Rice, Iran official have little contact

Iran's foreign minister walked out of a dinner of diplomats where he was seated directly across from Secretary of State Condoleezza Rice, on the pretext that the female violinist entertaining the gathering was dressed too revealingly.

"I don't know which woman he was afraid of, the woman in the red dress or the secretary of state," State Department spokesman Sean McCormack said Friday, regarding the actions of Iran's Manouchehr Mottaki.

The dinner episode Thursday night amid a major regional conference on Iraq perfectly revealed how hard it was to bring together the top diplomats of the two rival nations.

In a diplomatic turning point for the Bush administration, Secretary of State Condoleezza Rice met Thursday with Syria's foreign minister and expressed US concerns about the country's porous border with Iraq.

"I didn't lecture him and he didn't lecture me," Rice said after the first Cabinet-level talks in years between the countries.

Prospects dimmed for a more dramatic face-to-face discussion between Rice and Iran's foreign minister. "We haven't planned and have not asked for a bilateral meeting, nor have they asked us," she said.

The administration has resisted talks with Syria and Iran despite the recommendations of allies, the Iraq Study Group and US lawmakers from both parties.

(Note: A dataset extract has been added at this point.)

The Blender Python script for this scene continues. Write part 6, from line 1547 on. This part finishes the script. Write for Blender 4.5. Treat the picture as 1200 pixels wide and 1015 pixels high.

Meanwhile, Iraq's neighbours on Friday negotiated a declaration that would pledge support for Iraq's embattled Shia-led government in return for more inclusion of Sunni Arabs in the political process.

A draft copy of the six-page declaration said the summit participants would agree to support Iraq's government as long as it ensured the "basic right of all Iraqi citizens to participate peacefully in the political process through the country's political system."

"It's a start," Foreign Minister Walid Moallem said after the 30-minute session.